This TV grab from China's CCTV shows the China's two astronauts Fei Junlong and Nie Haisheng inside the capsule shortly after the launch from Jiuquan, in China's Gansu province, of China's Shenzhou VI manned mission into space, the country's second manned space flight, 12 October 2005. China's second manned space flight has been 'a complete success', Premier Wen Jiabao said 12 October as he stressed the country's space program was for peaceful purposes only.

Washington (AFP) Oct 11, 2005
With China on the eve of launching its second manned spaceflight, Washington sees Beijing's space ambitions as an emerging security concern, with the potential for the Asian giant to boost its military capabilities and eventually challenge US dominance in space.

"US concern about China's space capabilities are first that China might eventually develop the ability to attack US satellites, because the US military is heavily dependent on them," said Phillip Saunders of the Pentagon-linked Institute for National Strategic Studies.

"Second, as China space capabilities improve, it will have the ability also to improve its other military options," Saunders told AFP.

The goals of the Chinese space program are primarily commercial, scientific and for national prestige, "but improved space technology could significantly boost Chinese military capabilities," he said.

The state-run Xinhua news agency said Shenzhou VI would lift off Wednesday morning from the Jiuquan Satellite Launch Center on the edge of the Gobi desert, carrying two astronauts into orbit for five days.

China's first manned launch in October 2003 made it only the third nation after the former Soviet Union and the United States to send an astronaut into orbit.

"With China's entry into the exclusive human spaceflight club, the strategic gameboard was put in motion," Joan Johnson-Freese, a professor at the Naval War College, told a congressional hearing earlier this year.

With other space players the United States has adopted an approach of simultaenous cooperation and competition.

The United States cooperates with Russia, Europe and the Japanese in endeavours concerning the International Space Station, but competes with them over commercial satellites, for example.

But Washington treats China purely as a rival, Johnson-Freese said.

The reasons are both technical and political.

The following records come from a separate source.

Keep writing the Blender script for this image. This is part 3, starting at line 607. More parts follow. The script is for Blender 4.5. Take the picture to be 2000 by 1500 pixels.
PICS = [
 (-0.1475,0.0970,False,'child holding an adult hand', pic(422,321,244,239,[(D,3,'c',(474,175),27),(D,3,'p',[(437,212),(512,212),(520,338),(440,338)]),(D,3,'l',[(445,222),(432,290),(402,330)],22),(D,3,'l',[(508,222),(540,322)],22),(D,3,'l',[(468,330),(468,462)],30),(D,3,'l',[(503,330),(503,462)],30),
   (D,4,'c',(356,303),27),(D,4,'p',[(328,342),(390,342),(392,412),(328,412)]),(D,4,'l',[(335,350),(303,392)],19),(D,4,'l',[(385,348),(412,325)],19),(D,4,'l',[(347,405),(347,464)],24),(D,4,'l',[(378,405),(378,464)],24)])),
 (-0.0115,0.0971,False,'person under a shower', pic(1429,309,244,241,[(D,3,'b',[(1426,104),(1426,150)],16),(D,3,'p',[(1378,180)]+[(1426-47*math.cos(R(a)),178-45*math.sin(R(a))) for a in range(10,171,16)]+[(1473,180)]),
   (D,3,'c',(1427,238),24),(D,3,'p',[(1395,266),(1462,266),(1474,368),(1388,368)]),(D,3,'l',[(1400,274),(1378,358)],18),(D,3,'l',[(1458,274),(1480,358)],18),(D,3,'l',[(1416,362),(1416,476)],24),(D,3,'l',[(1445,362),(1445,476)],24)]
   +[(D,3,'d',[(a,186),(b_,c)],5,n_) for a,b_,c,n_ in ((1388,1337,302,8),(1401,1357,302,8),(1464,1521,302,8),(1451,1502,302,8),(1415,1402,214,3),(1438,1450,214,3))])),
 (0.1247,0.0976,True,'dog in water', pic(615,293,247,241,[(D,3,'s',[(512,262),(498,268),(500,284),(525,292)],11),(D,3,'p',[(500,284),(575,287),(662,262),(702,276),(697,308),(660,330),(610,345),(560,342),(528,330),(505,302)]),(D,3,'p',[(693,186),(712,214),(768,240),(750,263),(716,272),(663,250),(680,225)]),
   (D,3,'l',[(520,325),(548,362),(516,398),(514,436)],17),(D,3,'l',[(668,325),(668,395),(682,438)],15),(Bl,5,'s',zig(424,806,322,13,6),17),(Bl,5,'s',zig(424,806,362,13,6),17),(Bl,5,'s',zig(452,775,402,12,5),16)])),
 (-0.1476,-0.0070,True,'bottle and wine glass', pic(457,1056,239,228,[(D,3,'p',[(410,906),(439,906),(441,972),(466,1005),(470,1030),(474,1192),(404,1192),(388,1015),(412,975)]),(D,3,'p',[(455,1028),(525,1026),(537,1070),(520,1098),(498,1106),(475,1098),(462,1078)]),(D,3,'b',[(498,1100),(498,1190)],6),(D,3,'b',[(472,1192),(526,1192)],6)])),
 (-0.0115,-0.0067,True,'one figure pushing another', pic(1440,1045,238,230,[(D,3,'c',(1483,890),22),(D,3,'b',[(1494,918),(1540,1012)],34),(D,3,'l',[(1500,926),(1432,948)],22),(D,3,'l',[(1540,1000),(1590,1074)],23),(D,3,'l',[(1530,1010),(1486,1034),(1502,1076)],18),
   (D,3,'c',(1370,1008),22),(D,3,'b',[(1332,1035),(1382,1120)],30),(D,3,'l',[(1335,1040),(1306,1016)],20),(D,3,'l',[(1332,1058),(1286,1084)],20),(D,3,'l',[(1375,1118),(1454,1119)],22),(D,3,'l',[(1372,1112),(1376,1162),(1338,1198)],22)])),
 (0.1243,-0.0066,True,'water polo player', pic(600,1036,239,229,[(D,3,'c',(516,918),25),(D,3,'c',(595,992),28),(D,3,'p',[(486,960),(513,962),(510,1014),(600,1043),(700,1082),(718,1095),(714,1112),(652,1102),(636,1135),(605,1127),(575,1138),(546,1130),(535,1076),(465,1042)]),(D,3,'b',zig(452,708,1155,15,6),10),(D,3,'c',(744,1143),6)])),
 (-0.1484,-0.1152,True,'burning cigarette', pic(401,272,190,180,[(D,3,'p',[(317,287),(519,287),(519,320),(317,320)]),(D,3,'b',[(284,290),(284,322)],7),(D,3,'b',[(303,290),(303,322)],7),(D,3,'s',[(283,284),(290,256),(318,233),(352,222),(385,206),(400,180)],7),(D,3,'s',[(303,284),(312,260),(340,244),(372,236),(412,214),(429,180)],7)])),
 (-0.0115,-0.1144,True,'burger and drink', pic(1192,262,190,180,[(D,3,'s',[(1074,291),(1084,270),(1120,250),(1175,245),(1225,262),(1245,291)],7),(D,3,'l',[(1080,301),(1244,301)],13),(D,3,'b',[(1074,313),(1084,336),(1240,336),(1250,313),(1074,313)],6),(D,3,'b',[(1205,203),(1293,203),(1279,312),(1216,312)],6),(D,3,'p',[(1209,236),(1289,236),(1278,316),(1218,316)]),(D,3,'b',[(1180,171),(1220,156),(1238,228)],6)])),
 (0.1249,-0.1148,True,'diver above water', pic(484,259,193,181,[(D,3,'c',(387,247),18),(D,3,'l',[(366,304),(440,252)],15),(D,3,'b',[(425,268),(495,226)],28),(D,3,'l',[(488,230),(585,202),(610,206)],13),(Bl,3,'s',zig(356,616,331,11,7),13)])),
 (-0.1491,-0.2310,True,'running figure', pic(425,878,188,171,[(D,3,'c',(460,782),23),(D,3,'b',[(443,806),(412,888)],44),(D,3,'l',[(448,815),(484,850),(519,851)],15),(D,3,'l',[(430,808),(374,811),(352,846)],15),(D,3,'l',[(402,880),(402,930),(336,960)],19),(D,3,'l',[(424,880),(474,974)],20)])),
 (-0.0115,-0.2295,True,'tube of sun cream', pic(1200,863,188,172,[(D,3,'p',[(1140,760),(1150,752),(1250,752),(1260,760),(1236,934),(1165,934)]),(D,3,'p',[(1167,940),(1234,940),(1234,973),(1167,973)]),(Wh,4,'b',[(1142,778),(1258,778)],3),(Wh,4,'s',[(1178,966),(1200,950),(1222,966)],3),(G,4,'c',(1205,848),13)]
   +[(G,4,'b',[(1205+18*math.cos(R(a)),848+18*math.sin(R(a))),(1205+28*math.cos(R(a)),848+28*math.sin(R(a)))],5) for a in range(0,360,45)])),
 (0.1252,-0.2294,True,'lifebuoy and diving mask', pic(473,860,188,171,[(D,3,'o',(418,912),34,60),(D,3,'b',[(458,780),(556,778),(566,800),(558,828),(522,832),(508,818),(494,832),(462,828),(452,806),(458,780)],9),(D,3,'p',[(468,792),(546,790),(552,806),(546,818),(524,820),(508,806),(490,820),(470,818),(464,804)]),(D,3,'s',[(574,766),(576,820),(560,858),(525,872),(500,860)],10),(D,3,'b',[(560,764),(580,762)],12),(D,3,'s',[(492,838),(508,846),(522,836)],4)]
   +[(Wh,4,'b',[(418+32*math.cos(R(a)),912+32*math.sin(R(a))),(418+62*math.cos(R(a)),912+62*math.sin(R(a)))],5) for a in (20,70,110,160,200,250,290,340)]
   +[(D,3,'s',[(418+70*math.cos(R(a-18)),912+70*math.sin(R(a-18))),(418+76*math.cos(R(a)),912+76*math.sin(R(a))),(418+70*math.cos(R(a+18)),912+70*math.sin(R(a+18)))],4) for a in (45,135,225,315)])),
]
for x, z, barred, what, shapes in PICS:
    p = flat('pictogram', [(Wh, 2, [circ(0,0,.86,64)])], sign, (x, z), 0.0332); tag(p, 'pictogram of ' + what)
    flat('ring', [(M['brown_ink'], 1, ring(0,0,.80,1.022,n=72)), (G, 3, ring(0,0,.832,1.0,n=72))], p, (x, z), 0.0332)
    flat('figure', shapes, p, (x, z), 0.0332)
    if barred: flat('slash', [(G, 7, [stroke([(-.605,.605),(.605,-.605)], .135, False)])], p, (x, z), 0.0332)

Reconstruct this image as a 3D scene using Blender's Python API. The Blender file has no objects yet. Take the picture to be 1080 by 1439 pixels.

Washington does not want China to acquire sensitive technology that could one day be put to military use and enable China to challenge its sole superpower status, she said.

Nor does it want to support the world's largest Communist government.

"While such an approach may be virtuous, realities are such that it increasingly appears counter-productive," Johnson-Freese said.

Echoing that opinion was Theresa Hitchens, director of the Center for Defense Information.

"In the White House they seem to be divided on an overall policy toward China but it's certainly true that the Pentagon more and more sees China as a direct potential threat in space," she said.

"That's clear from their documents that they have released on China's military power."

The Rumsfeld Commission report, a strategic assessment ordered by Defense Secretary Donald Rumsfeld and made public in 2001, warned of the potential of a "Pearl Harbor in space" -- a surprise attack by a country like China on US military satellite infrastructure.

But China is far behind the United States in the space race, Hitchens said.

"I think it is possible that China becomes a threat in the future and to avoid that, it's better to cooperate now," she said.

"Like the cooperation with the Russians, you understand what they are up to by cooperating with them," said Hitchens, an expert on the militarization of space.

China's space budget is estimated to be 2.2 billion dollars annually, while NASA, the US space agency, has 16 billion dollars to spend a year.